3D scene scripts
+++

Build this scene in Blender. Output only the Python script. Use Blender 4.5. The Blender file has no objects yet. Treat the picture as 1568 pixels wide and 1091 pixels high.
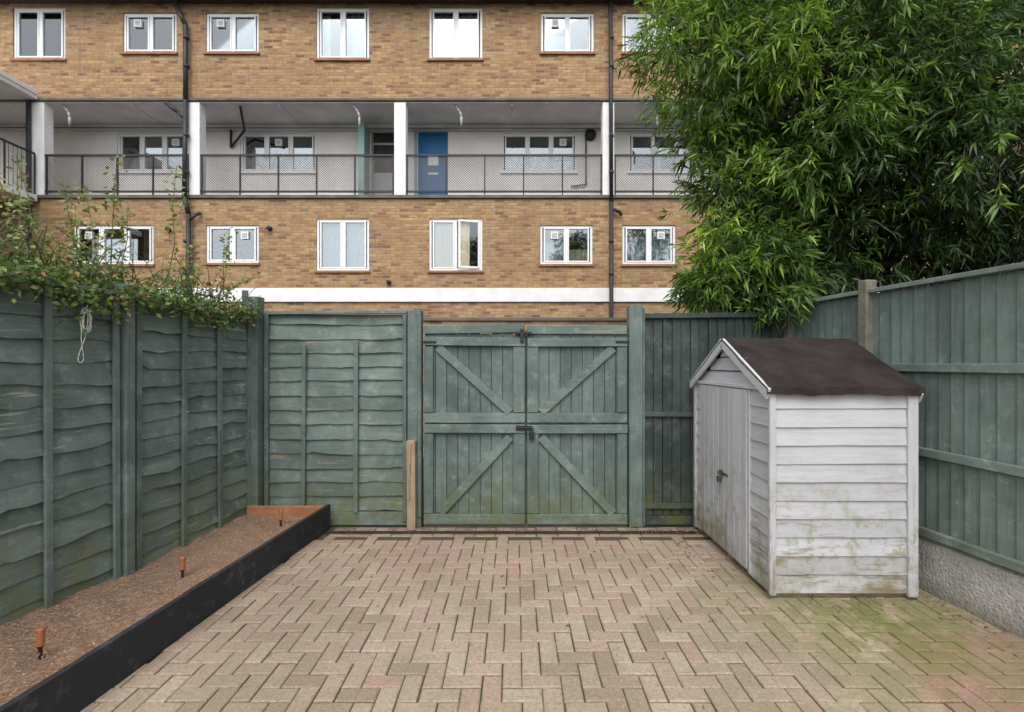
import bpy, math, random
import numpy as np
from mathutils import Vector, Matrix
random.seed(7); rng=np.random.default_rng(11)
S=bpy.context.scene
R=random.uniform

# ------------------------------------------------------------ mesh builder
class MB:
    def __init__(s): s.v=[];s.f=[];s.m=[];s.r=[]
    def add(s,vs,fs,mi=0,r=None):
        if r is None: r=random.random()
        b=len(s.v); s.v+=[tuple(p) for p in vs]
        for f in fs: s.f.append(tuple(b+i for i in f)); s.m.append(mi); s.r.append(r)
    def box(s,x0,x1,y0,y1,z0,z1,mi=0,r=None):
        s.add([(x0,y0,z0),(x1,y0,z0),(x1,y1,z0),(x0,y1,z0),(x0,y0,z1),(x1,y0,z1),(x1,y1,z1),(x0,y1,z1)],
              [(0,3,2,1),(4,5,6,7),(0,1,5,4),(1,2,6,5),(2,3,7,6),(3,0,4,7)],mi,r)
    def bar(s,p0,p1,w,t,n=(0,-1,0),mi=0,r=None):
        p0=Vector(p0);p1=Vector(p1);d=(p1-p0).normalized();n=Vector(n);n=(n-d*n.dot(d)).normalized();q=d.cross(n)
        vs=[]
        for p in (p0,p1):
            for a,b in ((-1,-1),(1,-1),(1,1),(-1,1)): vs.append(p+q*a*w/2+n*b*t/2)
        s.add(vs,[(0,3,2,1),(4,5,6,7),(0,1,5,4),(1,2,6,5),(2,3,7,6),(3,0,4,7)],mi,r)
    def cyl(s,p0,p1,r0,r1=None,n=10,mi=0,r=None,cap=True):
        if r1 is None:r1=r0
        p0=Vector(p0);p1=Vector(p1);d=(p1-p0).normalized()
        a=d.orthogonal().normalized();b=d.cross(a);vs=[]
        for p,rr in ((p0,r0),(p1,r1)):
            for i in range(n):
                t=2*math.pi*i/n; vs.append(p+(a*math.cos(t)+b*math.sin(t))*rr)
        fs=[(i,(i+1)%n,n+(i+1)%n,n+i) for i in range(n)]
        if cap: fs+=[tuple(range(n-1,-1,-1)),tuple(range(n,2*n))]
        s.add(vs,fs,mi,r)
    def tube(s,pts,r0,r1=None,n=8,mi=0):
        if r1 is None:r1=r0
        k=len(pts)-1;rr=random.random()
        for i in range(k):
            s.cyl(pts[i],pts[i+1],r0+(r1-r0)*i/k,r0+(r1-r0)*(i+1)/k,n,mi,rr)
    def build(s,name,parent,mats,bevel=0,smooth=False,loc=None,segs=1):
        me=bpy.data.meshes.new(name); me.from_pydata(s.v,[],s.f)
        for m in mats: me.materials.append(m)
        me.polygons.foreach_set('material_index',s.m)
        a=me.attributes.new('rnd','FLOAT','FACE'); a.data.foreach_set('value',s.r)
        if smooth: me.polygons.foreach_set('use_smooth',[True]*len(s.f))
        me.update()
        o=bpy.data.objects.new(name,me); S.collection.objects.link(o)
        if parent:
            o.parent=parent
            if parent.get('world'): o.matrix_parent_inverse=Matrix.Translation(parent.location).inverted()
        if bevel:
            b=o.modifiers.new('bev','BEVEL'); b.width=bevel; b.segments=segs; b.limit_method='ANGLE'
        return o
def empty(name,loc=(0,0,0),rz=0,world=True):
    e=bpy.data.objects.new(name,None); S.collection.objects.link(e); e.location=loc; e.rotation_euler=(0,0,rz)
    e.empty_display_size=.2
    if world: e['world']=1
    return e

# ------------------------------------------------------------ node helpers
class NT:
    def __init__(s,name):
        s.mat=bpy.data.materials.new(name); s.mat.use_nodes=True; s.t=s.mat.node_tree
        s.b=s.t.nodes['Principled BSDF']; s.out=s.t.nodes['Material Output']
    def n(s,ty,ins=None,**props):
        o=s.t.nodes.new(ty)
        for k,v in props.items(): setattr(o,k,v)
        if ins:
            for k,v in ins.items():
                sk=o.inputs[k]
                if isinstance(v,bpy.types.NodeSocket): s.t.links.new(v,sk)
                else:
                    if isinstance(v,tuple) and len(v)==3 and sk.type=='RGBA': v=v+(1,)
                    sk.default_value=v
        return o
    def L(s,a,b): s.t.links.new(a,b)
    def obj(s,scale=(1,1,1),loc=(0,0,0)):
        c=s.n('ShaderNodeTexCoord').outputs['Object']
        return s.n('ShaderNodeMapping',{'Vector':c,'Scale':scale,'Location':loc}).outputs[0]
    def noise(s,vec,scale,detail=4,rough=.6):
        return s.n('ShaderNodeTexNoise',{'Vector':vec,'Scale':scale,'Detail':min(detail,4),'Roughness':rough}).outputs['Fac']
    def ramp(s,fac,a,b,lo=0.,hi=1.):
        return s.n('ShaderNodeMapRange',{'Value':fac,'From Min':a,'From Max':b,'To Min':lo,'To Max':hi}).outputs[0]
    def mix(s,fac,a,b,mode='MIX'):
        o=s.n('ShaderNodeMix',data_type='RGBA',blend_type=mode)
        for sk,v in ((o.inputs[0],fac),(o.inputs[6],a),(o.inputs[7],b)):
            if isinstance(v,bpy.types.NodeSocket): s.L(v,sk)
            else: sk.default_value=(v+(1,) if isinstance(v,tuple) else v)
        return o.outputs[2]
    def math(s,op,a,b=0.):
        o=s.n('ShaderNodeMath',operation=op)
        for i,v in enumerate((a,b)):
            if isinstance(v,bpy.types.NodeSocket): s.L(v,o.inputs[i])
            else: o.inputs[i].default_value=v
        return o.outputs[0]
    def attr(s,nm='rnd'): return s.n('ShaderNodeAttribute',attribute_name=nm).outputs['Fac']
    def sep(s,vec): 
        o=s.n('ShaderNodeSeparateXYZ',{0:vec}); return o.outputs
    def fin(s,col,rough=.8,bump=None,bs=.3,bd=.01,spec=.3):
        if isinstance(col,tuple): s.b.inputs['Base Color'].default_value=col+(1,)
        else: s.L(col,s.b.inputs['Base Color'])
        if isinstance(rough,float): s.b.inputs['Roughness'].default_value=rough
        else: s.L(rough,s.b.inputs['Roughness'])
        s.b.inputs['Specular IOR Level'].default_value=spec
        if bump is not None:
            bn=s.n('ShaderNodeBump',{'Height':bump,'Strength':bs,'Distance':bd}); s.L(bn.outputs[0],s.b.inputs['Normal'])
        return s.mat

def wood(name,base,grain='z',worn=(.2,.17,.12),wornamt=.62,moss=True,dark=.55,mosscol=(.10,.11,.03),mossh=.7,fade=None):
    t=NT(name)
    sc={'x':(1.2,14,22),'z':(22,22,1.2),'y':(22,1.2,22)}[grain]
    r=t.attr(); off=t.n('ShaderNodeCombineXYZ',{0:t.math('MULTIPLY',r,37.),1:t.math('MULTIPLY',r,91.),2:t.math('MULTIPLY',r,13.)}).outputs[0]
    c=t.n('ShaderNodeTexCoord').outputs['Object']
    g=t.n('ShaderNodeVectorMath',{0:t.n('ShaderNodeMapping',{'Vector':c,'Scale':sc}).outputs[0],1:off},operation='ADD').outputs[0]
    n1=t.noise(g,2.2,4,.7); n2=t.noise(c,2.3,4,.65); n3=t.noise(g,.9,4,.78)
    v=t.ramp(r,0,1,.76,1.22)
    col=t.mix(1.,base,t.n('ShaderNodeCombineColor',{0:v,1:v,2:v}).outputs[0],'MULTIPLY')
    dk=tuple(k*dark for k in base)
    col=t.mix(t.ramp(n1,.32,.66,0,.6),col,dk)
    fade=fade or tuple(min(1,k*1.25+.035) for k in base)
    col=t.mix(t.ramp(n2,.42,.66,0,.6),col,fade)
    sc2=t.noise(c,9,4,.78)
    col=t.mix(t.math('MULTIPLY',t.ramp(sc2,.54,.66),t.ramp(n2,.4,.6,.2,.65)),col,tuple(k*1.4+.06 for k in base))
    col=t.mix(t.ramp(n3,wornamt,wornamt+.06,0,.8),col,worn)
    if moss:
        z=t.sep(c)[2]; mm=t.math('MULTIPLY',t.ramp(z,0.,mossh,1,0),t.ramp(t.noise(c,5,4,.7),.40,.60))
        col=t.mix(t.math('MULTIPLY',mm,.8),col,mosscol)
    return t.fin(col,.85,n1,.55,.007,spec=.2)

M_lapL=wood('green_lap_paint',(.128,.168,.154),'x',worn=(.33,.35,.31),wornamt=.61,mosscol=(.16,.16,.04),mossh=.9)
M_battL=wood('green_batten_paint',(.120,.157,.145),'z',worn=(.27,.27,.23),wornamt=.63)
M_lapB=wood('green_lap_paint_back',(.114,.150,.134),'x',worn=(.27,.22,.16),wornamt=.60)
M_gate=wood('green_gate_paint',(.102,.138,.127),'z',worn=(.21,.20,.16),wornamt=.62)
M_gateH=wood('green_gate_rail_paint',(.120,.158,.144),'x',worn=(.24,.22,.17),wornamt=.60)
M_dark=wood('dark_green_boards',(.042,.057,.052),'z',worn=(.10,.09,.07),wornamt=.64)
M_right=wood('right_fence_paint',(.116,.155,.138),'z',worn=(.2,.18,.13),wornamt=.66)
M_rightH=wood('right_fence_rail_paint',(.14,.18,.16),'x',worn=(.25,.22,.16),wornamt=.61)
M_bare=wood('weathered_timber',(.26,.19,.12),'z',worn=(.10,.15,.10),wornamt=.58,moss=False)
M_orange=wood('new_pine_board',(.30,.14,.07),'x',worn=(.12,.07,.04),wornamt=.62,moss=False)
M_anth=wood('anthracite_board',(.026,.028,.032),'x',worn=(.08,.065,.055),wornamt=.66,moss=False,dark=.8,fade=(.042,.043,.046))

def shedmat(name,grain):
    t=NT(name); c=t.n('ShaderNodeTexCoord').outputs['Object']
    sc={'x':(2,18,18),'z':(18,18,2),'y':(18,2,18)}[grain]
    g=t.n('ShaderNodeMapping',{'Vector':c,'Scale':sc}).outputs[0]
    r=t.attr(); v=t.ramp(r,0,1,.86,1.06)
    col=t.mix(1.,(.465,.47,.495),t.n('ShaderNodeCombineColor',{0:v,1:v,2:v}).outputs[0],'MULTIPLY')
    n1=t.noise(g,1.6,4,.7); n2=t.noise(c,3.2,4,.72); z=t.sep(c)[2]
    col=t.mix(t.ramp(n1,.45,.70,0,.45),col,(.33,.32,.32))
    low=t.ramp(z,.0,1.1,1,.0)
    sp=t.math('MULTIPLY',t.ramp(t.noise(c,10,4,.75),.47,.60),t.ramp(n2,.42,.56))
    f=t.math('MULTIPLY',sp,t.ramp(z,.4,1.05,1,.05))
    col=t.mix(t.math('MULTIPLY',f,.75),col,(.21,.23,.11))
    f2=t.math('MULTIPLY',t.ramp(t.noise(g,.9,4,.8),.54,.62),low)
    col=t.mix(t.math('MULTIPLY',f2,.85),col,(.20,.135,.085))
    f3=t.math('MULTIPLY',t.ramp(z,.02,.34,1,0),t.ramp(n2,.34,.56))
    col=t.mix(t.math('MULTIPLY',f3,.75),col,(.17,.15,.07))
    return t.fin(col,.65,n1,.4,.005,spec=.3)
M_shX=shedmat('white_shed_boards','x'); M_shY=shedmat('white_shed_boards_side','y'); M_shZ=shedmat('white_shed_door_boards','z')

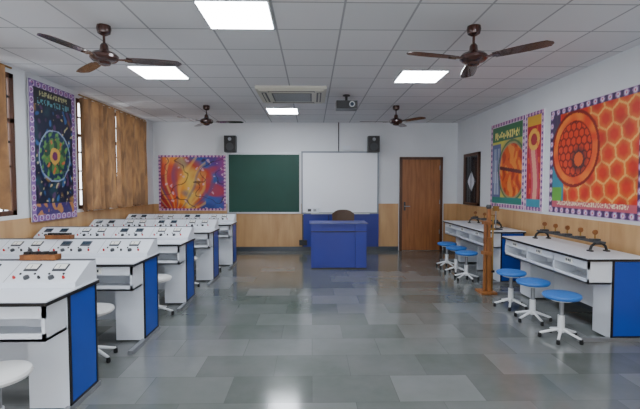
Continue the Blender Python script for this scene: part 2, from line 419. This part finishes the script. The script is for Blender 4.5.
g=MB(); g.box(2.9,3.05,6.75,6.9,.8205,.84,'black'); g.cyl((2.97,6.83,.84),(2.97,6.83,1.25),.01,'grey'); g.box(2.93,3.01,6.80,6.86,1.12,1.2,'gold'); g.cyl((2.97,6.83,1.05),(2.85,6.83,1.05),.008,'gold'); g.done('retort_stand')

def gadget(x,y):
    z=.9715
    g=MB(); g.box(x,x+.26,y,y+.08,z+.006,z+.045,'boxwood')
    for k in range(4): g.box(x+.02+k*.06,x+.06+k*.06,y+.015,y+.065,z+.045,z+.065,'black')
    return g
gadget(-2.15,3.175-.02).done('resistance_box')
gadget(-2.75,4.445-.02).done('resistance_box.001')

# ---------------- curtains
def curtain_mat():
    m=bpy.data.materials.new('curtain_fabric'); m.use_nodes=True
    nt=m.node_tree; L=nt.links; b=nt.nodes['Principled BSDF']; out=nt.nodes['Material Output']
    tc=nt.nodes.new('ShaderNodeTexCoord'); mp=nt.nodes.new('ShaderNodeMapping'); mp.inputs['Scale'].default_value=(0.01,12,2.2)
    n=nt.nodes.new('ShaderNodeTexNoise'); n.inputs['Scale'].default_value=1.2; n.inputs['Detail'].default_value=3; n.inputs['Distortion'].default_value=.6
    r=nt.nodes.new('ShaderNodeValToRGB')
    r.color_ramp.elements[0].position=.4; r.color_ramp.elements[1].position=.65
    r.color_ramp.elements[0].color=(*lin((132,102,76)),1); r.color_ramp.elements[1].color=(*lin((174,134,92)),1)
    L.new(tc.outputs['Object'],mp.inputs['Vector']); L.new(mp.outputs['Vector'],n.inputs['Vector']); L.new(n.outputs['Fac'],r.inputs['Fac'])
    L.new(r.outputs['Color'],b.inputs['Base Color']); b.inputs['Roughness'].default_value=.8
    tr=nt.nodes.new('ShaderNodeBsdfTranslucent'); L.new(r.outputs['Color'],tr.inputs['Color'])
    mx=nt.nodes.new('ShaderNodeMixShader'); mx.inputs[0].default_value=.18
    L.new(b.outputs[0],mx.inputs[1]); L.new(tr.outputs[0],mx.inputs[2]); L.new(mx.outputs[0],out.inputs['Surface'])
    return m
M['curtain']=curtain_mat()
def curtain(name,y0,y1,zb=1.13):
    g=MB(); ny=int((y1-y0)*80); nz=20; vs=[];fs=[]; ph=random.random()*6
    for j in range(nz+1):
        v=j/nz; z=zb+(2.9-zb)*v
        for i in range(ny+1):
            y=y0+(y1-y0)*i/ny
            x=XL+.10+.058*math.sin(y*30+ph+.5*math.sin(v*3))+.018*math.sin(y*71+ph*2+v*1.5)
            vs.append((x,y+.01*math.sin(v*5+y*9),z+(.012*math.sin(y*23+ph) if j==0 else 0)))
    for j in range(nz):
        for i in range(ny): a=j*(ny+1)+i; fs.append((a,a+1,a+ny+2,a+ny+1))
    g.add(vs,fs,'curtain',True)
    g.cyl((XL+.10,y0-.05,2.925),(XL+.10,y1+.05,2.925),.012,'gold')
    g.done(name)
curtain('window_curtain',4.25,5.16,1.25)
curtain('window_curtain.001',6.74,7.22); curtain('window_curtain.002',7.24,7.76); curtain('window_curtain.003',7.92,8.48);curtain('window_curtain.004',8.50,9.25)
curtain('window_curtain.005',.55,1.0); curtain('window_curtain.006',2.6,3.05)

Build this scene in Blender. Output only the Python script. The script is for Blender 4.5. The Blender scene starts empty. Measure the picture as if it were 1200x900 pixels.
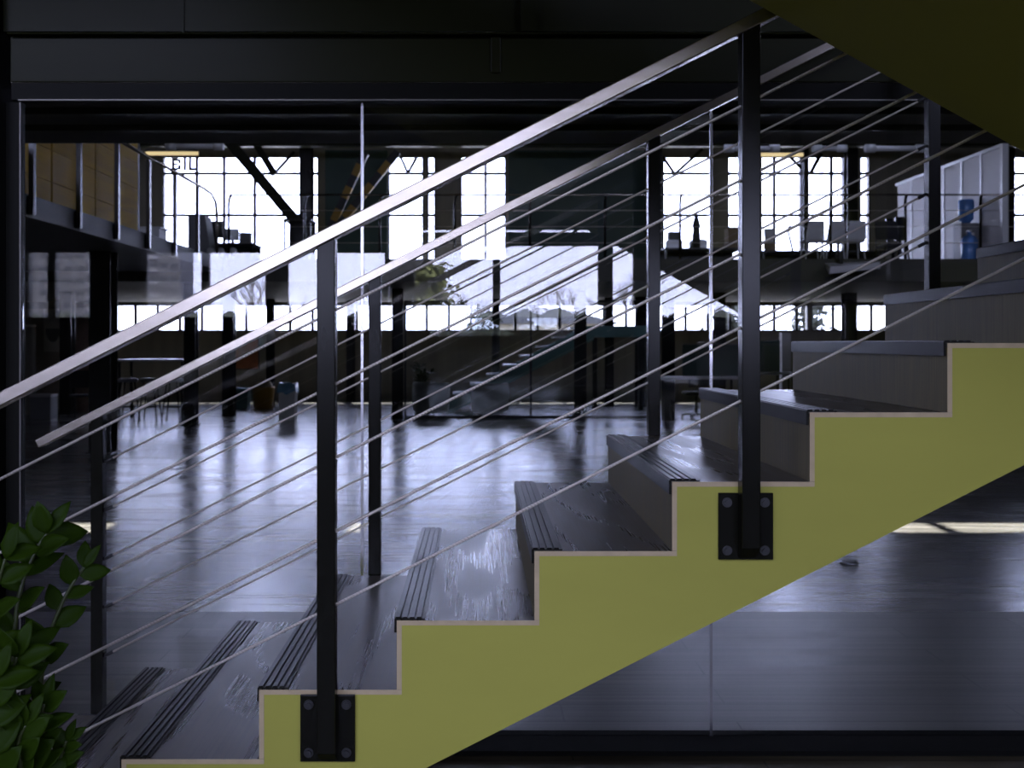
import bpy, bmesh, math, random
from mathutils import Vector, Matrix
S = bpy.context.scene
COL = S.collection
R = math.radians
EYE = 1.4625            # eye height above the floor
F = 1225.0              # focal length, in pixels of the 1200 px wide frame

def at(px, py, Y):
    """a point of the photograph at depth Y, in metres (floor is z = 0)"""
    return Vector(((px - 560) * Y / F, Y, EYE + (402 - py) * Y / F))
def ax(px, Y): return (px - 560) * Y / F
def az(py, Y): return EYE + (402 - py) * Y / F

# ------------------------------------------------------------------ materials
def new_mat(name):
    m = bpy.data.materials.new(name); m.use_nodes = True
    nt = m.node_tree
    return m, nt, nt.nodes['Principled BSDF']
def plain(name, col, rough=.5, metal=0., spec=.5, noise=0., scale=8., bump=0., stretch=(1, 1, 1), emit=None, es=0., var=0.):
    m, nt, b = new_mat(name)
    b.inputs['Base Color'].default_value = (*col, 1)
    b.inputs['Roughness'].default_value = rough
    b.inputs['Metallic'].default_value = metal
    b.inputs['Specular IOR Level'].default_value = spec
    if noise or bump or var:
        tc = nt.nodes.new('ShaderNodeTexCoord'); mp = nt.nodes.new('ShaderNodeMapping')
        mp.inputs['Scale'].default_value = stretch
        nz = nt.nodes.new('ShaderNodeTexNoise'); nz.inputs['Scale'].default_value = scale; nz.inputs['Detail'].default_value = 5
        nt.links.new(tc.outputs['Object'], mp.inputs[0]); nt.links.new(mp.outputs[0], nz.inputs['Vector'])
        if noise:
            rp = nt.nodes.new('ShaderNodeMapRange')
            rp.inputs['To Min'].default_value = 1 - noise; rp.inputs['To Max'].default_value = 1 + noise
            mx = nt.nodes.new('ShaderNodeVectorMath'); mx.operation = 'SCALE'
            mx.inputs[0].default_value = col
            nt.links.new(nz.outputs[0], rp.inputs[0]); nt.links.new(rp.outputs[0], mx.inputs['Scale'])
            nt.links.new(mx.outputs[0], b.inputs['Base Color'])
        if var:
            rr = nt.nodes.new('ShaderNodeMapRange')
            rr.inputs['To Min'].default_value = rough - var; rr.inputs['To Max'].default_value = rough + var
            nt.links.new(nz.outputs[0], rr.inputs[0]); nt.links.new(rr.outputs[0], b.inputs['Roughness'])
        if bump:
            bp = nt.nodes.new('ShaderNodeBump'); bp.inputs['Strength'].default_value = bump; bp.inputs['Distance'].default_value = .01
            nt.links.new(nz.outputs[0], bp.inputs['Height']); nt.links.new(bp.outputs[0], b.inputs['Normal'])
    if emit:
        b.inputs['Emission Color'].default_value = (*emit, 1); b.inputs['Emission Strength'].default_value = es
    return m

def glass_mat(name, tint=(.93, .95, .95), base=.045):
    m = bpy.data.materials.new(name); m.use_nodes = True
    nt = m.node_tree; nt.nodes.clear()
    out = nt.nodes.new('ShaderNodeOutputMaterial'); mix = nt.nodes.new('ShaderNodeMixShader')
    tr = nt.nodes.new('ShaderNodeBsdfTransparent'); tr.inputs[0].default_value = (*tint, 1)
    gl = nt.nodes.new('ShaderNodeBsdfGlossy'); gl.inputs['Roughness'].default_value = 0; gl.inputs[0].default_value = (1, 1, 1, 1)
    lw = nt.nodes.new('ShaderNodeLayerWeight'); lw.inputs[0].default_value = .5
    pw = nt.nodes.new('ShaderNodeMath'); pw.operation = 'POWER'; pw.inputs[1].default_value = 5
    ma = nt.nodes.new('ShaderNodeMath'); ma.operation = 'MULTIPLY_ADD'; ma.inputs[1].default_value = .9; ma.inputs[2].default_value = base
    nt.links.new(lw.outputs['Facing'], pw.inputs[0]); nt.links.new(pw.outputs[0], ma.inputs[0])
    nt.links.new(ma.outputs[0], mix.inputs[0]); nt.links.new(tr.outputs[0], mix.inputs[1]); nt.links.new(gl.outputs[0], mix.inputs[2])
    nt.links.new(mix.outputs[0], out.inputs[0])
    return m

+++

— EXERCISE DIRECTIONS —
From the line that contains "Continue the Blender" through the line that contains "gadget(-2.75,4.445-.02).done('resistance_box.001')", reproduce every line exactly, both end lines included.

— WRITTEN REPLY —
Continue the Blender Python script for this scene: part 2, from line 419. This part finishes the script. The script is for Blender 4.5.
g=MB(); g.box(2.9,3.05,6.75,6.9,.8205,.84,'black'); g.cyl((2.97,6.83,.84),(2.97,6.83,1.25),.01,'grey'); g.box(2.93,3.01,6.80,6.86,1.12,1.2,'gold'); g.cyl((2.97,6.83,1.05),(2.85,6.83,1.05),.008,'gold'); g.done('retort_stand')

def gadget(x,y):
    z=.9715
    g=MB(); g.box(x,x+.26,y,y+.08,z+.006,z+.045,'boxwood')
    for k in range(4): g.box(x+.02+k*.06,x+.06+k*.06,y+.015,y+.065,z+.045,z+.065,'black')
    return g
gadget(-2.15,3.175-.02).done('resistance_box')
gadget(-2.75,4.445-.02).done('resistance_box.001')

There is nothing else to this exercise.